▶ [WORK TO BE COMPLETED]: Repeat, please, only the lines from the top of the data down to the line with "from mathutils.bvhtree import BVHTree"; include both of those lines.

=== MATERIAL ===

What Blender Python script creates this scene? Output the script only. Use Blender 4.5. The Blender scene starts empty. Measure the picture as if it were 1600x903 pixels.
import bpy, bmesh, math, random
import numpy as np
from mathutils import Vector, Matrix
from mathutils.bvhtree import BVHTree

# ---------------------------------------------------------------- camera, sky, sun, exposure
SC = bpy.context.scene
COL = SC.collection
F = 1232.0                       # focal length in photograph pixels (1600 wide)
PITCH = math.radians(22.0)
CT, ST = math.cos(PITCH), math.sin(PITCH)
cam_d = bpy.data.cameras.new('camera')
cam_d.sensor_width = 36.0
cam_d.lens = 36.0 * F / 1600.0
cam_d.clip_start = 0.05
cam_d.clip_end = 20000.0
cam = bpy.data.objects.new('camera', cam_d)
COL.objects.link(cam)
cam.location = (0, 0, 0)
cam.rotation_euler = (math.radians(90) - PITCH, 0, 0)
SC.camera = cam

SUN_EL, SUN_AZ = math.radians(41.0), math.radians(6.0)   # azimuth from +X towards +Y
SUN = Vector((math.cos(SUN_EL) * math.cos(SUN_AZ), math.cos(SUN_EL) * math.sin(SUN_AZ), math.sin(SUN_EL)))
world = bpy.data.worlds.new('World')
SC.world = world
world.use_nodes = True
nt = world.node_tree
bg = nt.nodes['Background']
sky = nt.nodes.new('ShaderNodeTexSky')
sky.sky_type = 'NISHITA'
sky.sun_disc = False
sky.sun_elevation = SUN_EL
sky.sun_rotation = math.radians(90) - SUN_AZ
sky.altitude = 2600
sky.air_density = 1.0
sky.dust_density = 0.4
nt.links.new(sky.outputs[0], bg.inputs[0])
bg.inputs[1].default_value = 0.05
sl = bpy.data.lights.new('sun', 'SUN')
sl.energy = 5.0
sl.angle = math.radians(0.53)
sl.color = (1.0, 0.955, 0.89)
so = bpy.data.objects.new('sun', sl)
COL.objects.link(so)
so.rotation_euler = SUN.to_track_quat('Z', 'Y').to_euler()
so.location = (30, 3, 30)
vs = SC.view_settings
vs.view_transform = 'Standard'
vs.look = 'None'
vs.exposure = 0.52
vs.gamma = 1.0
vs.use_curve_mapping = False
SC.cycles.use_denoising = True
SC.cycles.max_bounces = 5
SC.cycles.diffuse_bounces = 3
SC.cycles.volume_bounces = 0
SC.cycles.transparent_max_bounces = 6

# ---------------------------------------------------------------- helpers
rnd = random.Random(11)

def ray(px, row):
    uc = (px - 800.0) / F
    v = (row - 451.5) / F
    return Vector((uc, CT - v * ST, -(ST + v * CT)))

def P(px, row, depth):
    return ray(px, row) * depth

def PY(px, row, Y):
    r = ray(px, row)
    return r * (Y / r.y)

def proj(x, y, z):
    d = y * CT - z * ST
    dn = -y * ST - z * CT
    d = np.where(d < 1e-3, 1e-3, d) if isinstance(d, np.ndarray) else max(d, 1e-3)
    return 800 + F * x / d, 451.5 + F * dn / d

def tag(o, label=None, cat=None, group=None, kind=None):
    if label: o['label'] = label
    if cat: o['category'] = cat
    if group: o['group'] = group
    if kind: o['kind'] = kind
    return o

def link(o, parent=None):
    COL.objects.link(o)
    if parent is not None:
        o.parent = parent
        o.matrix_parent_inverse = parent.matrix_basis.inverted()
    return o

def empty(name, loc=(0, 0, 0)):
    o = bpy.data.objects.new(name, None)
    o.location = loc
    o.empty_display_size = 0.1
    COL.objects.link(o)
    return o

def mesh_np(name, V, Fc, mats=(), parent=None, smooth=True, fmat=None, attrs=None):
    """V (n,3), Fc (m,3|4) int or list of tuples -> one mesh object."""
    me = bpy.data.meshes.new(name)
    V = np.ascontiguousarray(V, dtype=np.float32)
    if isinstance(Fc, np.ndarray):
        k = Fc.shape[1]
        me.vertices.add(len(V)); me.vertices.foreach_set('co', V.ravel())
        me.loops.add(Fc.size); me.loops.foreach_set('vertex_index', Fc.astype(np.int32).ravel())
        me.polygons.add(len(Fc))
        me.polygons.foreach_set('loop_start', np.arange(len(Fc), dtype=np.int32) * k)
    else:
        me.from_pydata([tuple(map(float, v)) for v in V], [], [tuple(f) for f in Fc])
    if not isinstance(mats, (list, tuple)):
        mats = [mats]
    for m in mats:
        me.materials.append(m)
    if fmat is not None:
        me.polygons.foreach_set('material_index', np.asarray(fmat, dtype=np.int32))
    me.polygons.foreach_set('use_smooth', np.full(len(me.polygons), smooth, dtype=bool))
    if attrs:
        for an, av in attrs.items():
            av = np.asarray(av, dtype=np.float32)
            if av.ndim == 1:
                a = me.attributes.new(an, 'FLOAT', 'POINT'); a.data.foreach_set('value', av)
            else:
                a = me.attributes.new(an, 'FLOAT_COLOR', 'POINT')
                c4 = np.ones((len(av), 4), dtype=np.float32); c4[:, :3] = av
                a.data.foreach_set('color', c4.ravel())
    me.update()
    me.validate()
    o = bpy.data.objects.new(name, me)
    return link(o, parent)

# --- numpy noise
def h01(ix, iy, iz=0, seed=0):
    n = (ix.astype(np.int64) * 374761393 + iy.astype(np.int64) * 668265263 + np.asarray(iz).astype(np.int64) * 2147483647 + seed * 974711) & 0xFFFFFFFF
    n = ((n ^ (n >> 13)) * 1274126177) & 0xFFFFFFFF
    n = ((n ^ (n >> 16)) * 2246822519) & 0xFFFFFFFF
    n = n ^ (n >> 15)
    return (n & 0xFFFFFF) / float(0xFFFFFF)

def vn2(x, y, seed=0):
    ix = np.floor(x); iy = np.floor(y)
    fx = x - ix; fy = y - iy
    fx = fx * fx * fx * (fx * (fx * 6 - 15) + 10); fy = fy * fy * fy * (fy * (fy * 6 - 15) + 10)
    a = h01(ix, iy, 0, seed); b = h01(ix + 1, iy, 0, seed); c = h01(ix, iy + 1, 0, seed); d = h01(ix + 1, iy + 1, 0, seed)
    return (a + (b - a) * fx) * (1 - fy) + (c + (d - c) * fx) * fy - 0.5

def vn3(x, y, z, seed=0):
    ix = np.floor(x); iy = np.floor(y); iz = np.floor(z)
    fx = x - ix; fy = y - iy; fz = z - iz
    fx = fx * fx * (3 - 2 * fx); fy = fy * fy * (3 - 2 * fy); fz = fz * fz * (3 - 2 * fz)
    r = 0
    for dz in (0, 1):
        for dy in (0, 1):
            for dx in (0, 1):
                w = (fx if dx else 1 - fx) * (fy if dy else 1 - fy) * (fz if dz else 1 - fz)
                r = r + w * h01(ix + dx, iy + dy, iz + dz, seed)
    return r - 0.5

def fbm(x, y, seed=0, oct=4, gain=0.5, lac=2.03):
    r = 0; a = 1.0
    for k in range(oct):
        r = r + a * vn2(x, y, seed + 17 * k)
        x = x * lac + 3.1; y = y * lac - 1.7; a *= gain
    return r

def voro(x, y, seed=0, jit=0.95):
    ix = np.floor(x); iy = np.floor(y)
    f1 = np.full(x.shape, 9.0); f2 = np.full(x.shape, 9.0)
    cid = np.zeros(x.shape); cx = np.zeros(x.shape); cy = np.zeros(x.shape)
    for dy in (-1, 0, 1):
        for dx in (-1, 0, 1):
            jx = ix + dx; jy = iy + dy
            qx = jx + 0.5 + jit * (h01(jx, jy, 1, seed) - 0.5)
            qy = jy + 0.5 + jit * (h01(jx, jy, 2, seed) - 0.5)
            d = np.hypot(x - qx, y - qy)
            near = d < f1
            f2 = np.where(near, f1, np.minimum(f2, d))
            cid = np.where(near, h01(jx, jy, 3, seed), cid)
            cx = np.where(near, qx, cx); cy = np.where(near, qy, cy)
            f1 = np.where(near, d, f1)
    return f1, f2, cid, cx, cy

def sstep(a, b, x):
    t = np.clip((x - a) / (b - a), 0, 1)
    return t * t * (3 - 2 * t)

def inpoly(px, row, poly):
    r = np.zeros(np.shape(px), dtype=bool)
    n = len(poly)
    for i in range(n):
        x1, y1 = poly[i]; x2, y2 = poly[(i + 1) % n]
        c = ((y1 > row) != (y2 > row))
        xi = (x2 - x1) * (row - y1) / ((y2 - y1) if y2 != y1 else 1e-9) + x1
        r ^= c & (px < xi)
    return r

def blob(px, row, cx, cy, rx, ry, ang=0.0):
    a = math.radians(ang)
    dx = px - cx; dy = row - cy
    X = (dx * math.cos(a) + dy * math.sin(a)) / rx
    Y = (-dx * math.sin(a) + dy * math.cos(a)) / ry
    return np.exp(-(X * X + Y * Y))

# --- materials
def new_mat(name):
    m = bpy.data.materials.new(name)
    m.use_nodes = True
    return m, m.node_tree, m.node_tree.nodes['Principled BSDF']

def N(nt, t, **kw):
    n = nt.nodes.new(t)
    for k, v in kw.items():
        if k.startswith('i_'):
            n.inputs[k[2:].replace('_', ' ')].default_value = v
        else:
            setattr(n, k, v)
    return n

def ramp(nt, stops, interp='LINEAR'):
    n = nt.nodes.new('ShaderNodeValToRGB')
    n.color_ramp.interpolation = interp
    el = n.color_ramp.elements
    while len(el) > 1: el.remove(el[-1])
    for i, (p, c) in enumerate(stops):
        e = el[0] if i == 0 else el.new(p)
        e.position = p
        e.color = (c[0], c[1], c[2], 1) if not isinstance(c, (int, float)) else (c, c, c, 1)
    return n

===

▶ [THE OUTPUT]:
What Blender Python script creates this scene? Output the script only. Use Blender 4.5. The Blender scene starts empty. Measure the picture as if it were 1600x903 pixels.
import bpy, bmesh, math, random
import numpy as np
from mathutils import Vector, Matrix
from mathutils.bvhtree import BVHTree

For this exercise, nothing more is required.